### SOURCE MATERIAL:
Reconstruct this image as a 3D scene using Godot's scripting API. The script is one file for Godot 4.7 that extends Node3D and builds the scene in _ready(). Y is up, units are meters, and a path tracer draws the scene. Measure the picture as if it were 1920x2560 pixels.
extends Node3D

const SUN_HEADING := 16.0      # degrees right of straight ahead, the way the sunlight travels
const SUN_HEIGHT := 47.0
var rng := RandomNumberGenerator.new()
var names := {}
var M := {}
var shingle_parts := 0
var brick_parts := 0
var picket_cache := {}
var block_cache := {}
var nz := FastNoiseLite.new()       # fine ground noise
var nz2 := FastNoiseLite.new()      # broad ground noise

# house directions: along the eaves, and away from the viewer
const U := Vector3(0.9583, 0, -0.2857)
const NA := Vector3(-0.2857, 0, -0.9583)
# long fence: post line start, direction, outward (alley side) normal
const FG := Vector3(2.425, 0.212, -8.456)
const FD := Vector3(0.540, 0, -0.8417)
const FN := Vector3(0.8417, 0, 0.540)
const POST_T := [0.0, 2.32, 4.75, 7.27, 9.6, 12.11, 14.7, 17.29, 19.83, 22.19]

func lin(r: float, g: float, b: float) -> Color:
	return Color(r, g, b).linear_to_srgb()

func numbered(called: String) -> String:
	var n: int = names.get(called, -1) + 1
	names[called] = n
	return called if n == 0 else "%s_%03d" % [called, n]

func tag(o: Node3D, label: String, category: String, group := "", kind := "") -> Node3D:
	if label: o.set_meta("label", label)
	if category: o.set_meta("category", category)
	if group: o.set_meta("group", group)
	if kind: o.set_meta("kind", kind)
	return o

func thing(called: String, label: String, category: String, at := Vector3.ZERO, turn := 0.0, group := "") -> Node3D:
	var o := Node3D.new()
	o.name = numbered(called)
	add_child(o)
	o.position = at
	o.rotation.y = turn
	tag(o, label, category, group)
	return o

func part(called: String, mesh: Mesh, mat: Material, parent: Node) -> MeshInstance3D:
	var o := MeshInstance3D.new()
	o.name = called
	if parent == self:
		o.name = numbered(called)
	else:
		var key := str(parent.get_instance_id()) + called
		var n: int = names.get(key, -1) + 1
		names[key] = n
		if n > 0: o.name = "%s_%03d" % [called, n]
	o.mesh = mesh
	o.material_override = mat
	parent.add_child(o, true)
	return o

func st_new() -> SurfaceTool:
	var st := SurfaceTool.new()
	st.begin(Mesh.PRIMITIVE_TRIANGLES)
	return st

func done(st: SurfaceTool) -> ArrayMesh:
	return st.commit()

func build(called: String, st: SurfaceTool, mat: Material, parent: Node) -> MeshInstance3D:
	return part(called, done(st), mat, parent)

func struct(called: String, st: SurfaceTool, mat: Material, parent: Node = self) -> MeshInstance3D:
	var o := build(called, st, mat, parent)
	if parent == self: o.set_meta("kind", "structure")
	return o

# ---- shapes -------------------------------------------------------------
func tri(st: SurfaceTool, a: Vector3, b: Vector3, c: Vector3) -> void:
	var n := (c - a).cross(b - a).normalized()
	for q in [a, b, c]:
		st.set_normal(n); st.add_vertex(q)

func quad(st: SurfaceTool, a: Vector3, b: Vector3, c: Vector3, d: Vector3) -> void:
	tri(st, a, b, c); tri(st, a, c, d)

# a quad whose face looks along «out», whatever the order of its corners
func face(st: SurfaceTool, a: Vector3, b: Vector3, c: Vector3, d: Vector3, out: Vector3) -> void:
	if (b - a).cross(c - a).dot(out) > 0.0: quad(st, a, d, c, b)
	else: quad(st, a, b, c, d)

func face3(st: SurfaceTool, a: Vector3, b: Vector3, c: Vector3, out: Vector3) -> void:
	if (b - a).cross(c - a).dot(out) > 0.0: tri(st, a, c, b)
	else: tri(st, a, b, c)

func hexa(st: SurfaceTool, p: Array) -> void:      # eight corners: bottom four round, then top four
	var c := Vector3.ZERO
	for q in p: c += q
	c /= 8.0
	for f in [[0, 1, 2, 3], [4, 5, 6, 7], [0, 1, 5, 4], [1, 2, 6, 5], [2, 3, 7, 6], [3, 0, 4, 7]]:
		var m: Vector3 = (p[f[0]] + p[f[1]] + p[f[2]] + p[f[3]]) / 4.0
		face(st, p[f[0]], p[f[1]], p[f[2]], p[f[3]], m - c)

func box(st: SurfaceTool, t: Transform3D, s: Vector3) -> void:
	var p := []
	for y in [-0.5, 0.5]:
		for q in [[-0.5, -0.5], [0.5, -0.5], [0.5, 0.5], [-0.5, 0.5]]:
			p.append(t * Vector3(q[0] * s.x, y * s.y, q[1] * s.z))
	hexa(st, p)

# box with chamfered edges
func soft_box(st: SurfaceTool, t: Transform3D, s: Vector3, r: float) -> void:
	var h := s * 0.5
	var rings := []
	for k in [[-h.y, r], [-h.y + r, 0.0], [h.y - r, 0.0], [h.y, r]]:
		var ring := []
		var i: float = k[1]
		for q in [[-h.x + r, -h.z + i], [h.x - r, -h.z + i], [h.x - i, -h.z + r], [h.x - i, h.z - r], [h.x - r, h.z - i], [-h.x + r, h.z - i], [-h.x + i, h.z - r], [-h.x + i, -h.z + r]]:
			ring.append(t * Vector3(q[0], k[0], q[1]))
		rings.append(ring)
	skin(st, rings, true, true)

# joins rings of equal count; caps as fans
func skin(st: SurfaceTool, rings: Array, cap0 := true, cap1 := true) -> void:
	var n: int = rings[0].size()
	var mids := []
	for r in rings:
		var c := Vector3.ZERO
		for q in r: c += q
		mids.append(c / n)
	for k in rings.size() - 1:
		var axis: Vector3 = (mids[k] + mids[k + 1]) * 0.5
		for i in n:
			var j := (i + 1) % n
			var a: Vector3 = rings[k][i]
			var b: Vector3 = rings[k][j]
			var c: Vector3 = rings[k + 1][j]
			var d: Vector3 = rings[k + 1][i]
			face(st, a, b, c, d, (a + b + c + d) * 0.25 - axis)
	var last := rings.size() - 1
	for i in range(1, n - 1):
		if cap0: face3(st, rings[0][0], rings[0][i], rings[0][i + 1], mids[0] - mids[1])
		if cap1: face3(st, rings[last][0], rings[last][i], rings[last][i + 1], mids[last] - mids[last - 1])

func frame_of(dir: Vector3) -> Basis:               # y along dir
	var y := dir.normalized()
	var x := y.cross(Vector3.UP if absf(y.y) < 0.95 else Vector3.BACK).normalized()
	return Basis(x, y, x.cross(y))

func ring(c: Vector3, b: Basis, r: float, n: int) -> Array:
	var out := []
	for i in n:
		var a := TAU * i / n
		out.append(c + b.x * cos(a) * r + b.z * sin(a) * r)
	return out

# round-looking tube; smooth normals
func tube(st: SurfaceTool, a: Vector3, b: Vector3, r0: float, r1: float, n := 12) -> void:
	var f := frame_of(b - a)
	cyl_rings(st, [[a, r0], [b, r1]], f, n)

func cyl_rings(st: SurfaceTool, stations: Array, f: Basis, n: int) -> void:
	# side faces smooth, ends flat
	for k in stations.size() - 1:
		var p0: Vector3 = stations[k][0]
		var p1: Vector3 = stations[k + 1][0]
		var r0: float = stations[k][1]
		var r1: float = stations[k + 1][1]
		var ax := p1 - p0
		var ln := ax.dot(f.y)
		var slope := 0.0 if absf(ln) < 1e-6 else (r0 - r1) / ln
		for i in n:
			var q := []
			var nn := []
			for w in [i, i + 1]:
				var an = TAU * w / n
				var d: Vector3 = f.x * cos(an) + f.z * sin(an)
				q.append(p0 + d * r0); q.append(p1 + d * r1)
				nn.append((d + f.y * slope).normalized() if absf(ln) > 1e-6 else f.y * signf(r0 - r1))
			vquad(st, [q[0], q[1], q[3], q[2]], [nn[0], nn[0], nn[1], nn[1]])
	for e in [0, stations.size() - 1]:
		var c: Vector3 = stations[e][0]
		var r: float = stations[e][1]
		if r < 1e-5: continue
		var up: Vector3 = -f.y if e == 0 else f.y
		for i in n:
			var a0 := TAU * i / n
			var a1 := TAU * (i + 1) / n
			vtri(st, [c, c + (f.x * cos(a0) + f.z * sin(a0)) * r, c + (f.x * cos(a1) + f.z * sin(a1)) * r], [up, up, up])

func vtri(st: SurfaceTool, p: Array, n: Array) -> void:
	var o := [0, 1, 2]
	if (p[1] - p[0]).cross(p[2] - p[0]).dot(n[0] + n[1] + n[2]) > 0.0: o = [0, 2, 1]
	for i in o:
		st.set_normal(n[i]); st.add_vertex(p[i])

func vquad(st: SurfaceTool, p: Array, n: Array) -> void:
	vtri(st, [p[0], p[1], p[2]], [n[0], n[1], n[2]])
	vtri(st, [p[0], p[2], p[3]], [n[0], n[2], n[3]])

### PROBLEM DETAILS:
From the opening line of the data above, please print each line as written up to and including the line that contains "var nz2 := FastNoiseLite.new()", and nothing more.

### COMPLETE RESPONSE:
Reconstruct this image as a 3D scene using Godot's scripting API. The script is one file for Godot 4.7 that extends Node3D and builds the scene in _ready(). Y is up, units are meters, and a path tracer draws the scene. Measure the picture as if it were 1920x2560 pixels.
extends Node3D

const SUN_HEADING := 16.0      # degrees right of straight ahead, the way the sunlight travels
const SUN_HEIGHT := 47.0
var rng := RandomNumberGenerator.new()
var names := {}
var M := {}
var shingle_parts := 0
var brick_parts := 0
var picket_cache := {}
var block_cache := {}
var nz := FastNoiseLite.new()       # fine ground noise
var nz2 := FastNoiseLite.new()      # broad ground noise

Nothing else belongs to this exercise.